The corpse is placed in a coffin, and remains in the house till the son, the father, or the nearest of blood, can procure or purchase a slave, who is beheaded at the time that the corpse is burnt, in order that he may become the slave of the deceased in the next world. The ashes of the deceased are then placed in an earthen urn, on which various figures are exhibited; and the head of the slave is dried, and prepared in a peculiar manner with camphor and drugs, and deposited near it. It is said that this practice often induces them to purchase a slave guilty of some capital crime, at five-fold his value, in order that they may be able to put him to death on such occasions.

Marriage Ceremonies

Nobody can be permitted to marry till he can present a human head of some other tribe to his proposed bride, in which case she is not permitted to refuse him. It is not, however, necessary that this should be obtained entirely by his own personal prowess. When a person is determined to go. a head-hunting, as it is often a very dangerous service, he consults with his friends and acquaintances, who frequently accompany him, or send their slaves along with him. The head-hunter then proceeds with his party in the most cautious manner to the vicinity of the villages of another tribe, and lies in ambush till they surprise some heedless unsuspecting wretch, who is instantly decapitated. Sometimes, too, they surprise a solitary fisherman in a river, or on the shore, who undergoes the same fate. When the hunter returns, the whole village is filled with joy, and old and young, men and women, hurry out to meet him, and conduct him with the sound of brasen cymbals, dancing in long lines to the house of the female he admires, whose family likewise come out to greet him with dances, provide him a seat, and give him meat and drink. He still holds the bloody head in his hand, and puts part of the food into its mouth, after which, the females of the family receive the head from him, which they hang up to the ceiling over the door.

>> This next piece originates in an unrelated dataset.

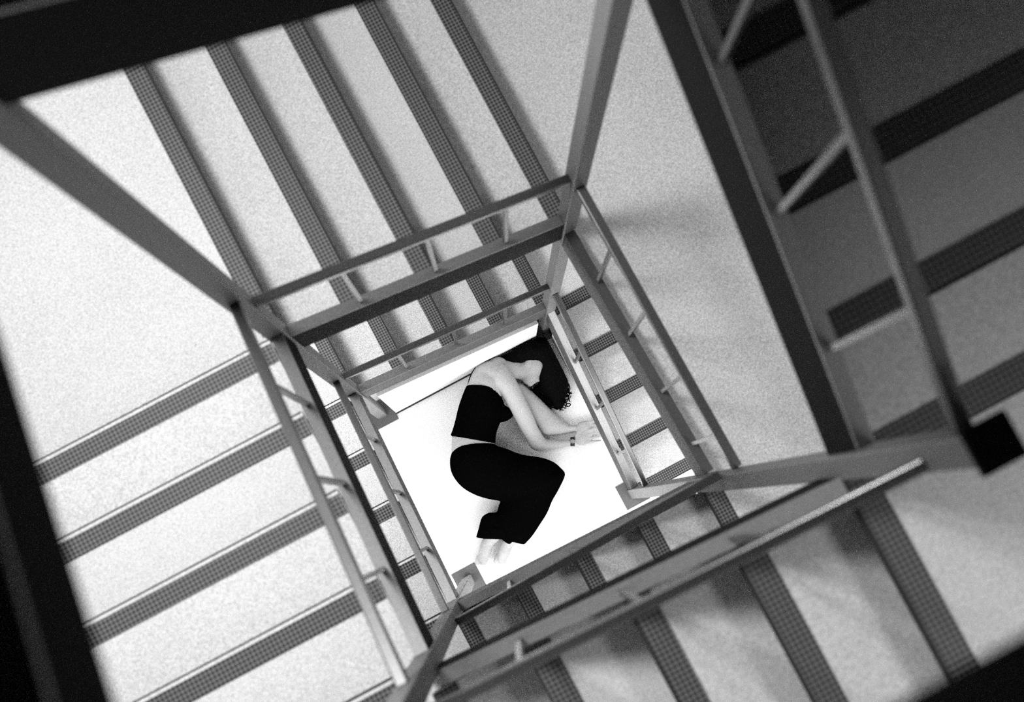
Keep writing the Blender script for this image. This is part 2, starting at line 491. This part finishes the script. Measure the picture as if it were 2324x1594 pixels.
# neck and head
tube(bm, [q6(760, 440, .19), q6(835, 425, .165), HC - CR * .06 - FC * .02], [.062, .055, .056], seg=16)
ball(bm, HC, (CR, FC, Z), (.108, .092, .074))
ball(bm, HC - CR * .055 + FC * .042, (CR, FC, Z), (.055, .052, .052))      # jaw
ball(bm, HC - CR * .088 + FC * .066, (CR, FC, Z), (.022, .02, .024))      # chin
tube(bm, [HC + CR * .015 + FC * .088, HC - CR * .015 + FC * .103, HC - CR * .03 + FC * .104], [.008, .010, .012], seg=10)  # nose
ball(bm, HC - CR * .055 + FC * .09, (CR, FC, Z), (.008, .012, .022))      # lips
ball(bm, HC + CR * .03 + FC * .08, (CR, FC, Z), (.012, .014, .05))        # brow
ball(bm, HC - CR * .012 - FC * .005 + Z * .073, (CR, FC, Z), (.03, .018, .009))   # ear
# right arm, the upper one: shoulder, elbow, wrist
rings(bm, [
    (q1(300, 440, .26), q1(425, 310, .26), .062),
    (q1(372, 480, .25), q1(480, 395, .25), .056),
    (q1(432, 570, .21), q1(540, 515, .21), .047),
    (q1(480, 660, .17), q1(585, 610, .17), .043),
    (q1(530, 755, .12), q1(622, 700, .12), .040),
    (q1(585, 845, .075), q1(660, 765, .075), .040),
    (q1(660, 858, .058), q1(680, 780, .058), .040),
    (q1(740, 846, .05), q1(742, 784, .05), .034),
    (q1(800, 833, .042), q1(802, 786, .042), .026),
    (q1(852, 818, .038), q1(852, 778, .038), .021)], seg=18)
# left arm, lying on the floor
rings(bm, [
    (q1(455, 480, .10), q1(525, 425, .10), .05),
    (q1(540, 590, .085), q1(625, 512, .085), .045),
    (q1(615, 690, .06), q1(705, 592, .06), .042),
    (q1(665, 750, .05), q1(760, 640, .05), .042),
    (q1(740, 752, .045), q1(800, 672, .045), .036),
    (q1(800, 742, .04), q1(830, 690, .04), .028),
    (q1(862, 730, .035), q1(868, 690, .035), .021)], seg=18)

def hand(w, tip, zb, side, curl):
    """palm and five bent fingers; side = +1 / -1 picks where the thumb leaves the palm"""
    d = (tip - w); d.z = 0; d.normalize(); s = Vector((-d.y, d.x, 0)) * side
    pc = w + d * .05; pc.z = zb
    ball(bm, pc, (d, s, Z), (.052, .036, .016))
    for i, (off, ln, r) in enumerate(((-.029, .060, .0072), (-.010, .072, .0080), (.010, .078, .0084), (.029, .070, .0080))):
        b = w + d * (.082 - .010 * abs(i - 2) * .6) + s * off; b.z = zb + .006
        fan = (d + s * off * 4.5).normalized()
        p1 = b + fan * ln * .45 + Z * (.012 * curl[i])
        p2 = b + fan * ln * .80 + Z * (.004 * curl[i])
        p3 = b + fan * ln * 1.05 - Z * (.008 * curl[i])
        p3.z = max(p3.z, .009); p2.z = max(p2.z, .010)
        tube(bm, [b - fan * .02, b, p1, p2, p3], [r, r, r * .95, r * .9, r * .8], seg=10)
    b = w + d * .022 + s * .028; b.z = zb
    t = (d * .72 + s * .7).normalized()
    tube(bm, [b - t * .01, b + t * .02 + Z * .003, b + (t + d * .5).normalized() * .045, b + (t + d * .9).normalized() * .066 - Z * .004], [.013, .011, .0095, .0078], seg=10)
hand(q1(858, 796, 0), q1(1000, 752, 0), .034, 1, (1.2, .8, .5, .9))
hand(q1(868, 710, 0), q1(1010, 706, 0), .030, -1, (.6, 1, 1.3, .8))
# legs inside the trousers
tube(bm, [q6(640, 930, .22), q6(850, 960, .20), q6(1000, 985, .14), q6(960, 1120, .13), q6(840, 1290, .085)], [.075, .06, .040, .038, .032], seg=16)
tube(bm, [q6(640, 930, .11), q6(820, 980, .095), q6(940, 1015, .08), q6(850, 1150, .07), q6(735, 1290, .055)], [.075, .06, .040, .038, .032], seg=16)
# feet, toes pointing away
def foot(a, heel, toe, z):
    d = (toe - heel); d.z = 0; L = d.length; d.normalize(); s = Vector((-d.y, d.x, 0))
    tube(bm, [Vector((a.x, a.y, z + .03)), Vector((heel.x, heel.y, z + .012)), heel.lerp(toe, .5) + Z * (z + .008), heel.lerp(toe, .85) + Z * z], [.032, .034, .033, .026], seg=14)
    for k, (o, l) in enumerate(((-.026, .028), (-.012, .024), (0, .021), (.011, .018), (.022, .014))):
        b = heel.lerp(toe, .9) + s * o + Z * (z - .004); b.z = max(b.z, .012)
        tube(bm, [b - d * .01, b + d * l * .6, b + d * l], [.012 if k == 0 else .009, .011 if k == 0 else .008, .008 if k == 0 else .006], seg=8)
foot(q6(735, 1290, 0), q6(700, 1325, 0), q6(668, 1425, 0), .038)
foot(q6(840, 1290, 0), q6(800, 1330, 0), q6(765, 1420, 0), .040)
merged('body', bm, M['skin'], woman, 0.0045, 4)

# --- black top: wrapped round the chest, one cup standing out in front
bm = MB()
rings(bm, [
    (q6(588, 516, .18), q6(757, 533, .18), .174),
    (q6(566, 570, .175), q6(775, 585, .175), .172),
    (q6(546, 630, .17), q6(790, 640, .17), .166),
    (q6(532, 690, .16), q6(765, 700, .16), .156),
    (q6(516, 745, .155), q6(742, 765, .155), .148),
    (q6(505, 772, .152), q6(738, 818, .152), .145)], seg=32, capr=.06)
rings(bm, [
    (q6(740, 700, .15), q6(745, 590, .17), .08),
    (q6(790, 700, .15), q6(785, 615, .16), .065),
    (q6(826, 675, .15), q6(822, 632, .155), .045),
    (q6(848, 640, .15), q6(838, 622, .15), .02),
    (q6(853, 606, .15), q6(840, 610, .15), .008)], seg=18, capr=.5)
top = merged('halter_top', bm, M['black'], woman, 0.006, 3)
top['label'] = 'black backless top'
bm = MB(); tube(bm, [q6(594, 520, .20), q6(604, 480, .22), q6(622, 440, .235), q6(650, 405, .245)], [.003] * 4, seg=8)
o = obj('neck_strap', bm, M['black'], woman, True)

# --- wide black trousers
bm = MB()
rings(bm, [
    (q6(518, 848, .165), q6(750, 826, .165), .150),
    (q6(503, 900, .165), q6(800, 842, .165), .160),
    (q6(514, 970, .165), q6(835, 856, .165), .160),
    (q6(562, 1035, .16), q6(862, 866, .16), .155),
    (q6(632, 1078, .155), q6(900, 874, .155), .150),
    (q6(712, 1102, .15), q6(950, 881, .15), .145),
    (q6(800, 1112, .14), q6(1000, 892, .14), .135),
    (q6(890, 1100, .13), q6(1045, 912, .13), .125),
    (q6(985, 1070, .125), q6(1082, 945, .125), .118)], seg=32, capr=.35)
rings(bm, [
    (q6(930, 935, .125), q6(1082, 945, .125), .10),
    (q6(860, 985, .125), q6(1099, 975, .125), .115),
    (q6(800, 1050, .12), q6(1066, 1050, .12), .11),
    (q6(765, 1110, .11), q6(1032, 1110, .11), .105),
    (q6(748, 1160, .105), q6(1006, 1172, .105), .10),
    (q6(735, 1215, .10), q6(966, 1236, .10), .095),
    (q6(760, 1265, .095), q6(930, 1290, .095), .085),
    (q6(810, 1312, .09), q6(890, 1334, .09), .06)], seg=28, capr=.12)
rings(bm, [
    (q6(700, 1172, .075), q6(830, 1180, .075), .07),
    (q6(668, 1195, .072), q6(840, 1205, .072), .068),
    (q6(652, 1250, .07), q6(830, 1255, .07), .066),
    (q6(638, 1298, .068), q6(800, 1305, .068), .064)], seg=24, capr=.1)
rings(bm, [(q6(700, 1250, .1), q6(800, 1260, .1), .05), (q6(760, 1300, .08), q6(830, 1310, .08), .04), (q6(795, 1328, .07), q6(818, 1334, .07), .025)], seg=16, capr=.2)
tr = merged('trousers', bm, M['black'], woman, 0.006, 3)
tr['label'] = 'wide black trousers'

# --- hair
bm = MB()
rings(bm, [
    (q1(350, 268, .19), q1(415, 302, .17), .03),
    (q1(440, 214, .17), q1(470, 312, .17), .06),
    (q1(530, 168, .145), q1(555, 298, .15), .095),
    (q1(625, 130, .13), q1(625, 300, .135), .10),
    (q1(705, 150, .12), q1(648, 330, .125), .095),
    (q1(770, 262, .10), q1(622, 395, .10), .085),
    (q1(818, 380, .075), q1(640, 468, .075), .065),
    (q1(806, 485, .055), q1(690, 520, .055), .045),
    (q1(790, 560, .035), q1(725, 570, .035), .028)], seg=28, capr=.8)
hr = random.Random(3)
def curl_(p0, p1, r0, turns, th, z0, z1):
    a, b = q1(p0[0], p0[1], z0), q1(p1[0], p1[1], z1)
    d = b - a; n = 8 + int(turns * 7); t = d.normalized()
    s = t.cross(Z).normalized(); u = s.cross(t)
    ph = hr.uniform(0, 6.28); pts = []
    for i in range(n):
        f = i / (n - 1); r = r0 * (0.4 + 0.8 * f)
        p = a + d * f + (s * math.cos(ph + turns * 6.283 * f) + u * math.sin(ph + turns * 6.283 * f)) * r + s * (0.012 * math.sin(3 * f + ph))
        p.z = max(p.z, .004); p.y = min(p.y, 0.722); p.x = min(p.x, .618)
        pts.append(p)
    tube(bm, pts, [th] * (n - 1) + [th * .4], seg=5, sub=1)
for i in range(170):        # curls round the rim and across the floor
    k = hr.random()
    if k < .45:
        a = (hr.uniform(640, 800), hr.uniform(380, 520)); b = (a[0] + hr.uniform(-40, 70), a[1] + hr.uniform(40, 120)); z0, z1 = .07, .015
    elif k < .7:
        a = (hr.uniform(700, 800), hr.uniform(250, 420)); b = (a[0] + hr.uniform(20, 75), a[1] + hr.uniform(10, 90)); z0, z1 = .10, .04
    elif k < .85:
        a = (hr.uniform(640, 690), hr.uniform(430, 470)); b = (hr.uniform(545, 640), hr.uniform(455, 505)); z0, z1 = .09, .06
    else:
        a = (hr.uniform(690, 800), hr.uniform(420, 540)); b = (a[0] + hr.uniform(-10, 50), a[1] + hr.uniform(20, 80)); z0, z1 = .08, .02
    b = (min(b[0], 858), min(b[1], 592))
    curl_(a, b, hr.uniform(.006, .016), hr.uniform(1.0, 2.4), hr.uniform(.0018, .0036), z0, z1)
for v in bm.verts: v.co.y = min(v.co.y, .724); v.co.x = min(v.co.x, .622)
hb = obj('hair', bm, M['hair'], woman, True)
hb['label'] = 'loose black curls'

# --- wristwatch on the upper arm's wrist
a, b = q1(845, 822, .04), q1(845, 774, .04); c = (a + b) / 2; ax = (a - b).normalized(); nx = ax.cross(Z)
bm = MB()
N = 24; ro = [(.5 * (a - b).length + .002, .0245), (.5 * (a - b).length + .005, .027)]
lo = []
for dx in (-.011, .011):
    for rx, rz in ro:
        lo.append([bm.verts.new(c + nx * dx + ax * rx * math.cos(6.2832 * i / N) + Z * max(rz * math.sin(6.2832 * i / N), -.036)) for i in range(N)])
for i in range(N):
    j = (i + 1) % N
    for p, q in ((0, 1), (1, 3), (3, 2), (2, 0)): bm.faces.new([lo[p][i], lo[p][j], lo[q][j], lo[q][i]])
bmesh.ops.recalc_face_normals(bm, faces=bm.faces)
wt = obj('wristwatch', bm, M['watch'], woman, True); wt['label'] = 'black wristwatch'
bm = MB(); bmesh.ops.create_cone(bm, cap_ends=True, segments=24, radius1=.012, radius2=.011, depth=.006, matrix=Matrix.Translation(c + Z * .029))
obj('watch_dial', bm, M['dial'], woman).parent = woman


# ---------------------------------------------------------------- light
w = bpy.data.worlds.new('World'); S.world = w; w.use_nodes = True
w.node_tree.nodes['Background'].inputs['Color'].default_value = (0.5, 0.5, 0.5, 1)
w.node_tree.nodes['Background'].inputs['Strength'].default_value = 0.0

def area(name, loc, target, sx, sy, power, spread=180):
    l = bpy.data.lights.new(name, 'AREA'); l.shape = 'RECTANGLE'; l.size = sx; l.size_y = sy; l.energy = power
    l.spread = math.radians(spread)
    o = bpy.data.objects.new(name, l); C.objects.link(o); o.location = loc
    o.rotation_euler = (Vector(target) - Vector(loc)).to_track_quat('-Z', 'Y').to_euler()
    return o
area('upper_ceiling_lamp', (-0.75, 1.3, 7.12), (-0.2, 0.6, 4.0), 0.6, 0.7, 88, 160)
area('lower_ceiling_lamp', (-1.05, 1.35, 3.86), (-0.35, 0.55, 1.2), 0.7, 0.7, 58, 140)
area('far_ceiling_lamp', (1.3, -1.2, 7.9), (1.1, -1.15, 5.5), 0.5, 0.4, 6, 80)
area('middle_ceiling_lamp', (1.25, -1.1, 5.5), (0.9, -0.9, 3.2), 0.5, 0.5, 9, 120)
area('entrance_light', (0.3, YO0 + .06, 1.1), (0.15, 0.4, 0.2), 2.4, 1.8, 100)
area('side_floor_fill', (XO0 + .06, -0.3, 0.9), (0.15, 0.3, 0.1), 1.6, 1.5, 55)  # unseen fill added on the left to brighten the floor

# ---------------------------------------------------------------- camera
cam = bpy.data.cameras.new('Camera'); co = bpy.data.objects.new('Camera', cam); C.objects.link(co)
rot = Matrix((RIGHT, UP, -FWD)).transposed()
co.matrix_world = Matrix.Translation((0, 0, DEPTH)) @ rot.to_4x4()
cam.sensor_fit = 'HORIZONTAL'; cam.sensor_width = 36; cam.lens = 36 * FPX / 2324
cam.clip_start = 0.05; cam.clip_end = 100
cam.dof.use_dof = True; cam.dof.focus_distance = 8.6; cam.dof.aperture_fstop = 3.3
S.camera = co
vs = S.view_settings
S.display_settings.display_device = 'sRGB'
vs.view_transform = 'Standard'; vs.look = 'None'; vs.gamma = 1.0; vs.use_curve_mapping = False
vs.exposure = 0.0
S.cycles.use_denoising = False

If a man's wife die, he is not permitted to make proposals of marriage to another, till he has provided another head of a different tribe, as if to revenge the death of his deceased wife. The heads procured in this manner, they preserve with great care, and sometimes consult in divination. The religious opinions connected with this practice, are by no means correctly understood. Some assert, that they believe that every person whom a man kills in this world, becomes his slave in the next. The Idaan, it is said, think that the entrance into paradise is over a long tree, which serves for a bridge, over which it is impossible to pass without the assistance of a slave slain in this world.

The practice of stealing heads causes frequent wars among the different tribes of the Idaan. Many persons never can obtain a head, in which case they are generally despised by the warriors and the women. To such a height is it carried, however, that a person who had obtained eleven heads, has been seen by Mr. Burn; and he pointed out his son, a young lad, who had procured three.